## TASK STATEMENT
Starting at the top of the listing, extract every line up to and including the one with "bpy.data.objects.remove(o, do_unlink=True)". Pictures stay out of the copy.

## DATA

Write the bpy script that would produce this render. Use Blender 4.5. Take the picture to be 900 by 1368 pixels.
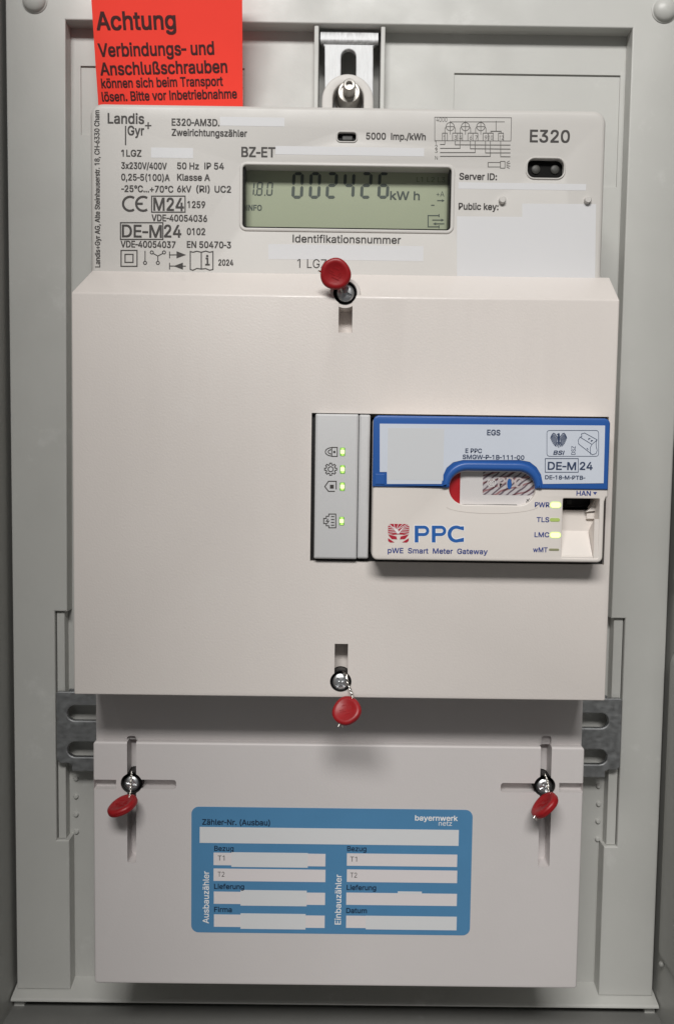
import bpy, bmesh, math, random, os
from mathutils import Vector, Matrix, geometry
random.seed(7)
SC = bpy.context.scene
COL = SC.collection
for o in list(bpy.data.objects):
    bpy.data.objects.remove(o, do_unlink=True)

# ------------------------------------------------------------------ camera
# metres; x right, y into the cabinet (board face at y = 0), z up
PITCH, YAW, ROLL = 0.0665296, 0.0031337, -0.0132742
CX, CY, CZ, FPX = -0.00022848, -0.331, 0.01061027, 1150.0
IW, IH = 900.0, 1368.0
def rot():
    cx = Matrix(((1, 0, 0), (0, math.cos(PITCH), math.sin(PITCH)), (0, -math.sin(PITCH), math.cos(PITCH))))
    cz = Matrix(((math.cos(YAW), math.sin(YAW), 0), (-math.sin(YAW), math.cos(YAW), 0), (0, 0, 1)))
    cy = Matrix(((math.cos(ROLL), 0, math.sin(ROLL)), (0, 1, 0), (-math.sin(ROLL), 0, math.cos(ROLL))))
    return cz @ cx @ cy
MR = rot()
camd = bpy.data.cameras.new("camera")
camd.sensor_fit = 'VERTICAL'; camd.sensor_height = 36.0; camd.lens = FPX / IH * 36.0
camd.clip_start = 0.01; camd.clip_end = 50
cam = bpy.data.objects.new("camera", camd); COL.objects.link(cam)
r_, f_, u_ = MR.col[0], MR.col[1], MR.col[2]
cam.matrix_world = Matrix(((r_.x, u_.x, -f_.x, CX), (r_.y, u_.y, -f_.y, CY), (r_.z, u_.z, -f_.z, CZ), (0, 0, 0, 1)))
SC.camera = cam

# ------------------------------------------------------------------ light
world = bpy.data.worlds.new("World"); SC.world = world; world.use_nodes = True
bg = world.node_tree.nodes["Background"]
bg.inputs[0].default_value = (0.95, 0.98, 1.0, 1); bg.inputs[1].default_value = 0.10
ld = bpy.data.lights.new("ceiling_lamp", 'AREA')
ld.shape = 'RECTANGLE'; ld.size = 0.80; ld.size_y = 0.22; ld.energy = 19.2; ld.color = (1.0, 0.98, 0.95)
lamp = bpy.data.objects.new("ceiling_lamp", ld); COL.objects.link(lamp)
lamp.location = (-0.12, -1.12, 0.90)
lamp.rotation_euler = (Vector((0.0, 0.0, 0.0)) - Vector(lamp.location)).to_track_quat('-Z', 'Y').to_euler()
vs = SC.view_settings
vs.view_transform = 'Standard'; vs.look = 'None'; vs.exposure = 0.0; vs.gamma = 1.0; vs.use_curve_mapping = False
SC.cycles.max_bounces = 6; SC.cycles.transparent_max_bounces = 8

# ------------------------------------------------------------------ helpers
def at(px, py, Y):
    """point of the plane y = Y seen at photo position px, py"""
    d = MR @ Vector(((px - IW / 2) / FPX, 1.0, -(py - IH / 2) / FPX))
    t = (Y - CY) / d.y
    return Vector((CX + d.x * t, Y, CZ + d.z * t))

class Surf:
    """a plane facing the room: y = Y, or tilted about a horizontal line"""
    def __init__(s, Y, z0=0.0, slope=0.0):
        s.Y, s.z0, s.k = Y, z0, slope          # y = Y + slope * (z - z0)
    def at(s, px, py, lift=0.0):
        d = MR @ Vector(((px - IW / 2) / FPX, 1.0, -(py - IH / 2) / FPX))
        c = Vector((CX, CY, CZ)); Y = s.Y - lift
        t = (Y + s.k * (c.z - s.z0) - c.y) / (d.y - s.k * d.z)
        return c + d * t
    def mm(s, px):
        return px * (s.Y - CY) / FPX

def srgb(r, g, b):
    def f(v):
        v /= 255.0
        return v / 12.92 if v <= 0.04045 else ((v + 0.055) / 1.055) ** 2.4
    return (f(r), f(g), f(b), 1.0)

def tag(o, label=None, cat=None, group=None, kind=None):
    if label: o["label"] = label
    if cat: o["category"] = cat
    if group: o["group"] = group
    if kind: o["kind"] = kind
    return o

def thing(name, loc, label, cat, group=None):
    o = bpy.data.objects.new(name, None); COL.objects.link(o)
    o.empty_display_size = 0.005; o.location = loc
    bpy.context.view_layer.update()
    return tag(o, label, cat, group)

def wm(o):
    m = Matrix.LocRotScale(o.location, o.rotation_euler, o.scale)
    return (wm(o.parent) @ m) if o.parent else m

def link(name, me, mat, parent=None, label=None):
    """mesh is given in world coordinates; it is moved into its parent's space"""
    o = bpy.data.objects.new(name, me); COL.objects.link(o)
    me.name = name
    if mat is not None:
        me.materials.clear()
        for m in (mat if isinstance(mat, (list, tuple)) else [mat]):
            me.materials.append(m)
    if parent is not None:
        me.transform(wm(parent).inverted()); o.parent = parent
    if label: o["label"] = label
    return o

def obj(name, bm, mat, parent=None, label=None, smooth=None):
    me = bpy.data.meshes.new(name); bm.to_mesh(me); bm.free()
    if smooth:
        me.polygons.foreach_set("use_smooth", [True] * len(me.polygons))
        me.set_sharp_from_angle(angle=math.radians(smooth))
    return link(name, me, mat, parent, label)

def area2(l):
    return sum(l[i][0] * l[(i + 1) % len(l)][1] - l[(i + 1) % len(l)][0] * l[i][1] for i in range(len(l)))
def orient(l, ccw=True):
    return list(l) if (area2(l) > 0) == ccw else list(l)[::-1]
def inset(l, d):
    n = len(l); out = []
    for i in range(n):
        a, b, c = Vector(l[i - 1]), Vector(l[i]), Vector(l[(i + 1) % n])
        e1, e2 = (b - a).normalized(), (c - b).normalized()
        n1, n2 = Vector((-e1.y, e1.x)), Vector((-e2.y, e2.x))
        m = n1 + n2
        k = m.length
        if k < 1e-6: out.append(tuple(b)); continue
        m /= k
        out.append(tuple(b + m * (d / max(0.35, m.dot(n1)))))
    return out

def plate(bm, outer, holes, yf, yb, bev=0.0, hbev=None, segs=3, back=False):
    """prism of a polygon with holes in the xz plane, its front edges rounded"""
    loops = [orient(outer, True)] + [orient(h, False) for h in holes]
    if hbev is None: hbev = bev
    fronts = []
    for k, l in enumerate(loops):
        b = bev if k == 0 else hbev
        rings = []
        if b > 0:
            for s in range(segs + 1):
                a = math.pi / 2 * s / segs
                rings.append((inset(l, b * (1 - math.cos(a))) if s else l, yf + b * (1 - math.sin(a))))
        else:
            rings.append((l, yf))
        rings = [(l, yb)] + rings
        vr = [[bm.verts.new((p[0], y, p[1])) for p in ll] for ll, y in rings]
        for r in range(len(vr) - 1):
            for i in range(len(l)):
                j = (i + 1) % len(l)
                bm.faces.new((vr[r][i], vr[r][j], vr[r + 1][j], vr[r + 1][i]))
        fronts.append(vr[-1])
        if back and k == 0: bv = vr[0]
    vs_ = [v for f in fronts for v in f]
    tri = geometry.tessellate_polygon([[Vector((v.co.x, v.co.z, 0)) for v in f] for f in fronts])
    for t in tri:
        try: bm.faces.new([vs_[i] for i in t])
        except ValueError: pass
    if back: bm.faces.new(bv[::-1])
    bmesh.ops.recalc_face_normals(bm, faces=bm.faces[:])
    return bm

def rloop(x0, z0, x1, z1, r=0.0, n=6):
    x0, x1 = min(x0, x1), max(x0, x1); z0, z1 = min(z0, z1), max(z0, z1)
    if r <= 0: return [(x0, z0), (x1, z0), (x1, z1), (x0, z1)]
    r = min(r, (x1 - x0) / 2 - 1e-6, (z1 - z0) / 2 - 1e-6)
    out = []
    for cx, cz, a0 in ((x1 - r, z0 + r, -90), (x1 - r, z1 - r, 0), (x0 + r, z1 - r, 90), (x0 + r, z0 + r, 180)):
        for i in range(n + 1):
            a = math.radians(a0 + 90 * i / n)
            out.append((cx + r * math.cos(a), cz + r * math.sin(a)))
    return out
def prect(a, b, c, d, Y, rpx=0.0, n=6):
    p, q = at(a, b, Y), at(c, d, Y)
    return rloop(p.x, p.z, q.x, q.z, rpx * (Y - CY) / FPX, n)
def ppoly(pts, Y):
    return [(p.x, p.z) for p in (at(x, y, Y) for x, y in pts)]
def circ(cx, cz, r, n=24):
    return [(cx + r * math.cos(2 * math.pi * i / n), cz + r * math.sin(2 * math.pi * i / n)) for i in range(n)]
def pcirc(px, py, rpx, Y, n=24):
    p = at(px, py, Y); return circ(p.x, p.z, rpx * (Y - CY) / FPX, n)

def lathe(bm, prof, x, z, n=28, cap=True, jitter=0):
    """profile of (radius, y) turned about the y axis through x, z"""
    rings = []
    for r, y in prof:
        if r < 1e-7: rings.append([bm.verts.new((x, y, z))])
        else: rings.append([bm.verts.new((x + r * math.cos(2 * math.pi * i / n), y, z + r * math.sin(2 * math.pi * i / n))) for i in range(n)])
    for a, b in zip(rings, rings[1:]):
        for i in range(n):
            j = (i + 1) % n
            if len(a) == 1 and len(b) > 1: bm.faces.new((a[0], b[j], b[i]))
            elif len(b) == 1 and len(a) > 1: bm.faces.new((a[i], a[j], b[0]))
            elif len(a) > 1: bm.faces.new((a[i], a[j], b[j], b[i]))
    bmesh.ops.recalc_face_normals(bm, faces=bm.faces[:])
    return bm

def tube(bm, pts, r, n=8):
    pts = [Vector(p) for p in pts]; rings = []
    for i, p in enumerate(pts):
        t = (pts[min(i + 1, len(pts) - 1)] - pts[max(i - 1, 0)]).normalized()
        a = t.orthogonal().normalized() if i == 0 else (pa - t * pa.dot(t)).normalized()
        pa = a; b = t.cross(a)
        rings.append([bm.verts.new(p + (a * math.cos(2 * math.pi * k / n) + b * math.sin(2 * math.pi * k / n)) * r) for k in range(n)])
    for A, B in zip(rings, rings[1:]):
        for k in range(n):
            bm.faces.new((A[k], A[(k + 1) % n], B[(k + 1) % n], B[k]))
    bm.faces.new(rings[0][::-1]); bm.faces.new(rings[-1])
    bmesh.ops.recalc_face_normals(bm, faces=bm.faces[:])
    return bm

def box(bm, x0, x1, y0, y1, z0, z1):
    m = Matrix.Translation(((x0 + x1) / 2, (y0 + y1) / 2, (z0 + z1) / 2)) @ Matrix.Diagonal((abs(x1 - x0), abs(y1 - y0), abs(z1 - z0), 1))
    bmesh.ops.create_cube(bm, size=1, matrix=m); return bm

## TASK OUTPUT
Write the bpy script that would produce this render. Use Blender 4.5. Take the picture to be 900 by 1368 pixels.
import bpy, bmesh, math, random, os
from mathutils import Vector, Matrix, geometry
random.seed(7)
SC = bpy.context.scene
COL = SC.collection
for o in list(bpy.data.objects):
    bpy.data.objects.remove(o, do_unlink=True)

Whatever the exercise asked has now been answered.